Milford's Al Spittler was one of the first children featured on Wednesday's Child, a segment created by WBZ-TV's Jack Williams to promote adoptions of hard-to-place children. Pictured are: Dianne Spittler (L), John (Jack) Spittler, and Al Spittler (R).

"I think the important thing I want people to know is that, no matter how old a child is, they need a permanent home," said Milford's Al Spittler, one of the first children adopted through the Wednesday's Child program.

"Wednesday's Child is basically a program started by Jack Williams [of WBZ-TV and his wife] in 1981 to help find homes for special-needs and hard-to-place kids," explained Spittler. Both he and his brother Ray were hard-to-place, because "we were a sibling group [and were] 11 and 12 years old," said Spittler. "Everyone is always out trying to look for younger kids or babies, but there are over 10,000 kids in state care that need homes."

Spittler and his brother spent over eight years in foster care often separated from each other. He was in a group home when he was featured on Wednesday's Child and said, "I didn't realize that my brother was there [in the same home]. That's when we made the vow that we would be adopted together."

"We were featured in October and the following summer we were in an adopted home in Sudbury," he recalled. The [foster] home that we were in had adopted five out of the six children they already had.

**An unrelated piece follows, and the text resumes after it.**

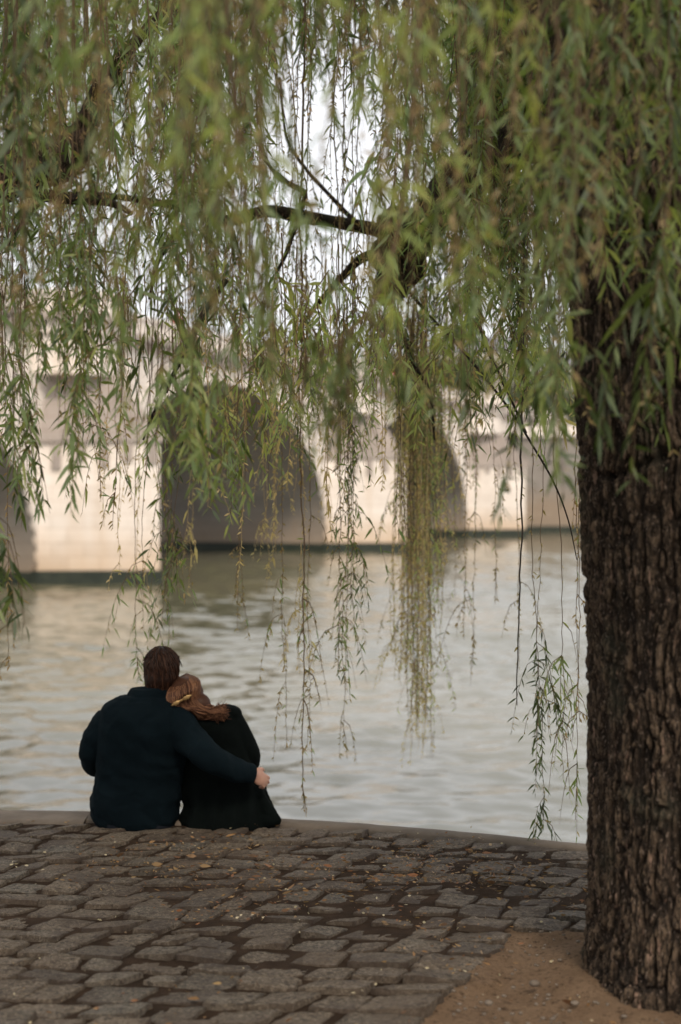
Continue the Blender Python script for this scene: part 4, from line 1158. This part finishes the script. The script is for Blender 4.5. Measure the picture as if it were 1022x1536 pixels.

We used to call it the empty-bed syndrome - every time there was an empty bed, we'd bring in another foster child."

Living in foster care for so many years often results in emotional distress and brings unique challenges. "I did have a problem ... befriending kids before I was adopted because I didn't know where I'd be the next day." Spittler recalled." I think it's a lot tougher [being adopted as an older child] because you remember all the stuff and you know all the things you went through and you have all that baggage that you carry with you."

Though he and his brother were eventually adopted together, they were separated from two younger siblings for many years, finally reconnecting when Spittler was a high school senior. Though he hasn't seen his birth mother since he was four years old, he has since developed a relationship with his birth father. "He was a young guy and he had some alcohol problems," Spittler explained, "And four kids in four years - he couldn't handle it."

Today, both Spittler and his brother have families of their own. "My brother Ray just retired from the military in November. He spent 20 years in the military ... and has two kids of his own." Spittler and his wife Dianne, who was originally from Milford, have two children, as well.

Both Spittlers devote time to the First Unitarian Church of Milford, with Dianne serving as Director of Religious Education and Al as a former member of the church's board and current coordinator of the Community Supper Program, providing meals to those in need.

Spittler, who often speaks on behalf of the MAPP (Massachusetts Approach to Partnerships in Parenting) a group that provides courses for prospective adopted parents, is the manager of a Wendy's restaurant in Natick.

The restaurant chain supports the Wednesday Child's Endowment Fund through an annual coupon fundraiser. This year's coupon drive runs until the end of February, although the coupons won't expire until the end of May. "Twenty years ago, Jack Williams and [Wendy's founder] Dave Thomas formed a great relationship. Dave Thomas was adopted, so he was very instrumental [in helping the program]. Over the last 20 years, Wendy's has raised over $2 million for adoption," said Spittler.

Spittler manages the Route 135, W. Central Street Wendy's in Natick and said, "I'm trying to get my store to be the top seller [for coupon books].